Bin lorry which killed pedestrian had 'extensive blind spots'

Margaret Johnstone died at the scene from 'catastrophic injuries' after being struck by the vehicle.

Bin lorry which killed Alloa pedestrian had ‘extensive blind spots’, fatal accident inquiry hears Google Maps

A fatal accident inquiry has concluded that an accident which led to a pedestrian being killed by a bin lorry could have been avoided if the contractor had not sent a vehicle “with extensive blind spots”, a sheriff ruled on Thursday.

Margaret Johnstone was killed on November 13, 2020 after suffering “catastrophic injuries” after she stepped off of a pavement in High Street, Alloa, at the same moment the 19-tonne lorry began to move off.

Sheriff Alastair Brown said that the 52-year-old had chosen “a bad place to cross the road”, less than 18 inches in front of the lorry which was operated by Perthshire-based private waste contractors Binn Group Ltd.

In his written determination, Sheriff Brown said that the lorry had “significant blind spots” and Ms Johnstone would have been invisible to the driver, 30-year-old Grant Wayley.

Alloa Sheriff Court heard that Mr Wayley had just gotten back into his cab after picking up waste bags before Ms Johnstone died at the scene of her injuries.

The fatal accident inquiry ruled that two precautions could reasonably have been taken and might realistically have resulted in Ms Johnstone’s death being avoided.

One was that Ms Johnstone could have chosen to cross the road at a point which was not directly in front of a stationary vehicle.

The other was that “Binn Group could have chosen not to send a vehicle with extensive blind spots to collect refuse on the High Street in Alloa”.

He made no other recommendations. 

Sheriff Brown said: “The conclusion I reach is that this vehicle was unsuitable for the task which Mr Waley was carrying out.

“He had to keep stopping outside commercial premises, collect rubbish, get back in and drive on before stopping again and repeating the process.

“He had to drive down a street which was busy with pedestrians, with shops on both sides.

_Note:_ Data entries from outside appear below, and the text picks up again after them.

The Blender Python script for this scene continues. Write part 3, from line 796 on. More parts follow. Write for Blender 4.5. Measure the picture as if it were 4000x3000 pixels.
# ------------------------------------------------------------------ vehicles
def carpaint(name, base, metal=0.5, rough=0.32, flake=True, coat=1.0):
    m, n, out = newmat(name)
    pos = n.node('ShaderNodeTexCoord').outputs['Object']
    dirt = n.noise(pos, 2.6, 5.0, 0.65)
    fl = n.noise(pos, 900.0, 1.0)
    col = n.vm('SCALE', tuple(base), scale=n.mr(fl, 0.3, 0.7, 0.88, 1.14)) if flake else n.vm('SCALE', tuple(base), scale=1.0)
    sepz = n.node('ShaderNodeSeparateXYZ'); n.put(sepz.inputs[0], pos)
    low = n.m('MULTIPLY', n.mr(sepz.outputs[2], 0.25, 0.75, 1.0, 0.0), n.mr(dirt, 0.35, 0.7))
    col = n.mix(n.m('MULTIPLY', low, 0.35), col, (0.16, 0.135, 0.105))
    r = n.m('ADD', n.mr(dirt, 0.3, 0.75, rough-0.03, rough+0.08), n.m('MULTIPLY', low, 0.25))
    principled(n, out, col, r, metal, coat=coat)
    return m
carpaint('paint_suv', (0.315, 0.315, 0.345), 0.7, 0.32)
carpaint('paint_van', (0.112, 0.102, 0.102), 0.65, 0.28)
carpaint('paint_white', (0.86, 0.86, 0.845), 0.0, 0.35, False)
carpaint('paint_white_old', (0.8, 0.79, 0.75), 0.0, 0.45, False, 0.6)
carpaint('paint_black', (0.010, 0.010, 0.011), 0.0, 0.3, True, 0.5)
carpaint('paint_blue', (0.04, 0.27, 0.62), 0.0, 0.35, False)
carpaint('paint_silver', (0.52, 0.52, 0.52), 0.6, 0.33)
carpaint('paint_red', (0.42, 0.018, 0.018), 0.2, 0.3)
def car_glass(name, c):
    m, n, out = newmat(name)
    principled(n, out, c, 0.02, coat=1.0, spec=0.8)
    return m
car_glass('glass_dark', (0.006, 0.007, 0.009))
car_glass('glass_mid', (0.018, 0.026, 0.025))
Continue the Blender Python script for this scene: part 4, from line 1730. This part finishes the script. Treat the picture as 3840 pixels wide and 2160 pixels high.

The carriageway was so narrow that the lorry occupied its whole width.

“The extensive blind spots which characterised this lorry made it difficult for him to be sure that pedestrians were not in danger.”

He added that the truck had been fitted with “an array of mirrors”, which alleviated but did not cure the problem.

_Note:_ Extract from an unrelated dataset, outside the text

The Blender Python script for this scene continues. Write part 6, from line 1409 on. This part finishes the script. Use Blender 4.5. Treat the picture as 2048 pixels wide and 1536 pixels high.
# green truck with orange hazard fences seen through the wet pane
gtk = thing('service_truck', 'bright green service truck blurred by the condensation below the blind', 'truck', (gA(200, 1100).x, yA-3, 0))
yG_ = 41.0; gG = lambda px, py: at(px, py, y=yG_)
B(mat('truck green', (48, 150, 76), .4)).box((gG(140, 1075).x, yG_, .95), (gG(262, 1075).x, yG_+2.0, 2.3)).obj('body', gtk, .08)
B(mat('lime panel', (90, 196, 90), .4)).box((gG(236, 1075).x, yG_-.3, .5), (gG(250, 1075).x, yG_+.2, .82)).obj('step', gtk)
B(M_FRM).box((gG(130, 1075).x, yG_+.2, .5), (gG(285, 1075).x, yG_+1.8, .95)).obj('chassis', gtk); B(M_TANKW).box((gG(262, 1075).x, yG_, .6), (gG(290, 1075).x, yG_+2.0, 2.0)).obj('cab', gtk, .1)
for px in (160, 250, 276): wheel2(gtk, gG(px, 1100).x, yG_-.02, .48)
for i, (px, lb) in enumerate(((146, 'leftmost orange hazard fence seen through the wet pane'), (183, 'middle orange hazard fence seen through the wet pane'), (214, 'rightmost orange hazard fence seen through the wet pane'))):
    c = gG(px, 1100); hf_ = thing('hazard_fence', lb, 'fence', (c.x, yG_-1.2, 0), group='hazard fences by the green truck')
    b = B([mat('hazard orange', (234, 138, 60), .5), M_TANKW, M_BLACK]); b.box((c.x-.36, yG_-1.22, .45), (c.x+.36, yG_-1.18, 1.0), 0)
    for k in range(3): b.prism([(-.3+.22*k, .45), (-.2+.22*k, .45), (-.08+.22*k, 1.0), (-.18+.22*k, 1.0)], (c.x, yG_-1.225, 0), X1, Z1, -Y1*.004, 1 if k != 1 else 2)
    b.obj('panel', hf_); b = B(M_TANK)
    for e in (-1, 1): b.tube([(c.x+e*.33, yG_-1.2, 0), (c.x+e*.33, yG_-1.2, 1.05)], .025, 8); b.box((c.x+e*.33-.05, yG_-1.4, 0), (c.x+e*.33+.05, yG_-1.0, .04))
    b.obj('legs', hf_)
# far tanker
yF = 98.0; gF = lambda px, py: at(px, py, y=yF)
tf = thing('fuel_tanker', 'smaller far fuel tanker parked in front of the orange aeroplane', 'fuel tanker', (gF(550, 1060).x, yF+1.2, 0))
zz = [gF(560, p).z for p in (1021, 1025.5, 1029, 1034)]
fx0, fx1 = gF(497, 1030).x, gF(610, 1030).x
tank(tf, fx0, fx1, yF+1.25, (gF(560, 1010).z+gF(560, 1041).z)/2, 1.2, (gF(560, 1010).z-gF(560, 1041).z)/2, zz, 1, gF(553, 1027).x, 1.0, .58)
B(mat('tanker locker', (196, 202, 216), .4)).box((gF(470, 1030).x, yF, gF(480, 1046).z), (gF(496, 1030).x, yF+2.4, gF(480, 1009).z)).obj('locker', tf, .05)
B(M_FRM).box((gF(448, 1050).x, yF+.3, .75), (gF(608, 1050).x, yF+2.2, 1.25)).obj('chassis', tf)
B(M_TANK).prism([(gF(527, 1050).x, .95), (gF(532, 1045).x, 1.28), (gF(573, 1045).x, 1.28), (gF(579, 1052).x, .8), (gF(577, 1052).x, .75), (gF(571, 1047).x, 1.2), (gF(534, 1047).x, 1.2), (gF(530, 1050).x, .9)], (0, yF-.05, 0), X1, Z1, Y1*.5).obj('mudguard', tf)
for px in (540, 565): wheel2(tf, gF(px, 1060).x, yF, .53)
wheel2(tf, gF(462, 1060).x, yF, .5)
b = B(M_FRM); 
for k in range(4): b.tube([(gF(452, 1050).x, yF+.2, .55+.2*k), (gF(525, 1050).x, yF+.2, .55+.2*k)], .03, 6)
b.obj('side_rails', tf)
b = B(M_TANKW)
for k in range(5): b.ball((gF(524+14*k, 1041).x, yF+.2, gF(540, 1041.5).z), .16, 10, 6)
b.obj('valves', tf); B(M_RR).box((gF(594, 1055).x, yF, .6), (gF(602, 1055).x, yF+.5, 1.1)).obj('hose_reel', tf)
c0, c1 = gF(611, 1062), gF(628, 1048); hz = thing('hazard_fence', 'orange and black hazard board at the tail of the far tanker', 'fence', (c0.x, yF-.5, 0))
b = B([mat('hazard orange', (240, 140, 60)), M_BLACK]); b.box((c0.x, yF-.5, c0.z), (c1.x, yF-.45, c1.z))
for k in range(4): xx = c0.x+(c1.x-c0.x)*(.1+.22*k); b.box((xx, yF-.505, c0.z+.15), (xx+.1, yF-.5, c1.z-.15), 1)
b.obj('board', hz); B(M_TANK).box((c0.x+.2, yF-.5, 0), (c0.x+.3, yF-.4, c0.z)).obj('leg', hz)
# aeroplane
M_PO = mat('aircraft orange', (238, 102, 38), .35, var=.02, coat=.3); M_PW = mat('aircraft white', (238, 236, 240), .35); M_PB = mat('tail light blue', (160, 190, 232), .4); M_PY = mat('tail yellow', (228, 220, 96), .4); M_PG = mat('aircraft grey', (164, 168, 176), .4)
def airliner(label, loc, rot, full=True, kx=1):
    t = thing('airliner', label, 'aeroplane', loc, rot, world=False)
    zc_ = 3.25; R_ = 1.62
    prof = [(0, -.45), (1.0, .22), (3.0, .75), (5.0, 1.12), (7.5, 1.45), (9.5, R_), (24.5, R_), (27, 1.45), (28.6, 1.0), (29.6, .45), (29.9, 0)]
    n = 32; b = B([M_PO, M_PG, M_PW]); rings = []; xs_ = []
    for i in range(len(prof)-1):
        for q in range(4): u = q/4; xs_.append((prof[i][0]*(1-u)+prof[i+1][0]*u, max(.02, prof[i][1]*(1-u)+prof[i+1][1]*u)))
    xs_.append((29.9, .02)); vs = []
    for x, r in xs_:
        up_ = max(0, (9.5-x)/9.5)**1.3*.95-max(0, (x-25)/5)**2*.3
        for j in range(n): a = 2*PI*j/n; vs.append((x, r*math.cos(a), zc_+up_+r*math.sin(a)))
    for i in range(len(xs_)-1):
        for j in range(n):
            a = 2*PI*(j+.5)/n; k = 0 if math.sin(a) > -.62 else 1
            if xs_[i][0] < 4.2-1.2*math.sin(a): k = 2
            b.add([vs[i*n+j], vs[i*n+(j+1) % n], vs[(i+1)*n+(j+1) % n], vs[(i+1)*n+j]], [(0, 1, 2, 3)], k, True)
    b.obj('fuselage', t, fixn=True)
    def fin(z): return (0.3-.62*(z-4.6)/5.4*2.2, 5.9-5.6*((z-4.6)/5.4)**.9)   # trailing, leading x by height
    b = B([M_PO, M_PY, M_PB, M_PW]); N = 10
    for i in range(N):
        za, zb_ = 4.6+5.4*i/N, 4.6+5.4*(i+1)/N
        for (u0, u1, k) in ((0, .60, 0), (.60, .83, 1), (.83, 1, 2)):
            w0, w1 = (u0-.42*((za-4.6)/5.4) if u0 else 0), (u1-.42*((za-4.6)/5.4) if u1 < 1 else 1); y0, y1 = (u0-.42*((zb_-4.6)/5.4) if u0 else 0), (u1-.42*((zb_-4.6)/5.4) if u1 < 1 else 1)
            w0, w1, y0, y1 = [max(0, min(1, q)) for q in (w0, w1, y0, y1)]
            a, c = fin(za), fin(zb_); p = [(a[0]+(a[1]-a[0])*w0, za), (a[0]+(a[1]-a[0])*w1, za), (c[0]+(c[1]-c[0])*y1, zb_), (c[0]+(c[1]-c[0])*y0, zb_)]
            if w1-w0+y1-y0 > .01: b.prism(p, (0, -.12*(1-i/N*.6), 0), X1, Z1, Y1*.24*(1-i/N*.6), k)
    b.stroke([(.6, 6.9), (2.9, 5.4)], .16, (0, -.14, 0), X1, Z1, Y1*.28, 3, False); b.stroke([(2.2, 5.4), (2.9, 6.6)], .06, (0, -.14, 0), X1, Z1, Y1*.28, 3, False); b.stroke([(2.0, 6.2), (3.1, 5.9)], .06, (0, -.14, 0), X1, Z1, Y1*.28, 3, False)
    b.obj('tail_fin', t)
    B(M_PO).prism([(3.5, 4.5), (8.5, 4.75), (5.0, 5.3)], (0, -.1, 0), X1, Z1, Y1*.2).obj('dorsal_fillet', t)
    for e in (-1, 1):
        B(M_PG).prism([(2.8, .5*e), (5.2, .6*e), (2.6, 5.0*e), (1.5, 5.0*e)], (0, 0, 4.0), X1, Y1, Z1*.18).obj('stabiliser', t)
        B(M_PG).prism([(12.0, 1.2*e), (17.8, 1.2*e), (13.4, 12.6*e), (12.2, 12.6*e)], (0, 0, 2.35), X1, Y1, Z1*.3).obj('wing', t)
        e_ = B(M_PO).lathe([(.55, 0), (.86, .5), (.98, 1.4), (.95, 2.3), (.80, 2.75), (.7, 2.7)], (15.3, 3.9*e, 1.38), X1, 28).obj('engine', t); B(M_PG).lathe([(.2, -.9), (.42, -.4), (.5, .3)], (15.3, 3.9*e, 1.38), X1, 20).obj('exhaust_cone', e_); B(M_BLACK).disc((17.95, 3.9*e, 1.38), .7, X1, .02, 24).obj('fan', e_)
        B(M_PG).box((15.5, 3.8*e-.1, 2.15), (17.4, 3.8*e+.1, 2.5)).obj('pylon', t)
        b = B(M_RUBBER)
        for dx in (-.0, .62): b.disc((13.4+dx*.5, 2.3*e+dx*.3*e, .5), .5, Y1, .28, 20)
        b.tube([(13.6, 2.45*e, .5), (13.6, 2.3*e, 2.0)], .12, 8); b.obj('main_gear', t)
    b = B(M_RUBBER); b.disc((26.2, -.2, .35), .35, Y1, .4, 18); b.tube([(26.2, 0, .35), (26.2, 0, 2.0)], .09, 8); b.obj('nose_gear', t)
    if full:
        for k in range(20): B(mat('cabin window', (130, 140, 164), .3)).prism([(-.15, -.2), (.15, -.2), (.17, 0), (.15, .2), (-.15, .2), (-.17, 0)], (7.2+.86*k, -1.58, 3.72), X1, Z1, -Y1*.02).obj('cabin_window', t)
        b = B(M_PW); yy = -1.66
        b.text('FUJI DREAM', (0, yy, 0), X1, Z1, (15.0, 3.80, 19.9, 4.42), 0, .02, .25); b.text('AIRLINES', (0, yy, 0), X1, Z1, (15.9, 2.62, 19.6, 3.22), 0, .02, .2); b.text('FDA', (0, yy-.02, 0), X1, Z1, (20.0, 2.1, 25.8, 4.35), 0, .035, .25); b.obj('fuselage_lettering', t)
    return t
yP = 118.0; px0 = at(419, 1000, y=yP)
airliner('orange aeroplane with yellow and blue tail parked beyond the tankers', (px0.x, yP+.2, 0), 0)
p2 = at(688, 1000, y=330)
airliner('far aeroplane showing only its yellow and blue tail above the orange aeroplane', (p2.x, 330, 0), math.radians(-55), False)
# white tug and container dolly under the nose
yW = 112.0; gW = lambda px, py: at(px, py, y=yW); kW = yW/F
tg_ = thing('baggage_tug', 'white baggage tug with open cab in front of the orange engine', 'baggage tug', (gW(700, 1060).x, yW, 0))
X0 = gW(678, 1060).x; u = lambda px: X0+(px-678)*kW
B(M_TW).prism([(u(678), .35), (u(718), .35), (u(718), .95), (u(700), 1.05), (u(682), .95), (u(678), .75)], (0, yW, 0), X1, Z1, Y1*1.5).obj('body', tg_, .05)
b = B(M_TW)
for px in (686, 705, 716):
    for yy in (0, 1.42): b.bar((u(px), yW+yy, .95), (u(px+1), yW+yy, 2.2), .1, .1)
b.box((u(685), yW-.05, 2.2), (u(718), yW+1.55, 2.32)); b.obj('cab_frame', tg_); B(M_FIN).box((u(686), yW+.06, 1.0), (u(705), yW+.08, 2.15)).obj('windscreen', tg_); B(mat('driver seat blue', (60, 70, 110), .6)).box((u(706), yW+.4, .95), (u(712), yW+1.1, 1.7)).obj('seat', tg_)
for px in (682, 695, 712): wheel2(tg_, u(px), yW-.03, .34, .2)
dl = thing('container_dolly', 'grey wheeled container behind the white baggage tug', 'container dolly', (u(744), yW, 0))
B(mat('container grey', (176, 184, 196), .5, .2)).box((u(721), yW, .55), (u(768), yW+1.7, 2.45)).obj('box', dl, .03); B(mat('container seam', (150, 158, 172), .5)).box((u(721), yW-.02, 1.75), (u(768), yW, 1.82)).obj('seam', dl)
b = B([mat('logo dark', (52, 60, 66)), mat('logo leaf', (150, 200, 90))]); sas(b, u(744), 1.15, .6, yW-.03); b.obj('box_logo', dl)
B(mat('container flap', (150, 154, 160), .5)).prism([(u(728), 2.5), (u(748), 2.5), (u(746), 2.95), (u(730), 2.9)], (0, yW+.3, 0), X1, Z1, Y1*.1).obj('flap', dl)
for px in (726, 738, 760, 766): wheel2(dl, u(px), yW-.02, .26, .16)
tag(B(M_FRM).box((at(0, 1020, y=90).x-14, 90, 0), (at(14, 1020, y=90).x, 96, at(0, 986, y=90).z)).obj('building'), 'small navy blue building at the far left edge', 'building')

He said that if the Binn Group had used a “low cab” lorry for the collection, its low windscreen and side windows would have given the driver much better visibility and that might well have avoided the accident.

Irvine Morrison, Binn Group transport director, said that “in an effort to avoid similar accidents occurring in the future” the Binn Group had “heavily invested” in low cab vehicles.

Mr Morrison said: “Following the accident all eight or so of the refuse or bin lorries purchased by Binn Group have been low cab models.

“If a pedestrian was to walk in front of one of our new vehicles, they would be readily identified by the driver.

“The new cabs are designed to fundamentally improve driver’s field of vision. Moreover the side panels on the new vehicles are also split which effectively creates a different and additional window.

“I would say that this is the crux which would have prevented the fatality occurring.”

Giving evidence to the inquiry in October this year, investigator PC Fraser Mitchell that Ms Johnstone, who walked with the assistance of two walking aids, had just withdrawn money from a cash machine but by the time she showed any signs of intending to cross the road she was in a position where the lorry driver would have been unable to see her, either directly or in any of his mirrors.

CCTV showed her “picking up pace” to try to get to the other side of the road before the lorry struck her, but Ms Johnstone, who was less than 5ft 4ins tall and was thought to have walked with a stoop, would have been below the bottom lip of the lorry’s windscreen because she was so close.

Mr Wayley, who was described as “emotional and in a state of shock”, was breathalysed after the accident and found to be clear.

He said that he had checked all his mirrors before moving off, had never seen Ms Johnstone in front of the lorry, and had no idea where she had come from.

Sheriff Brown offered his condolences to Ms Johnstone’s family.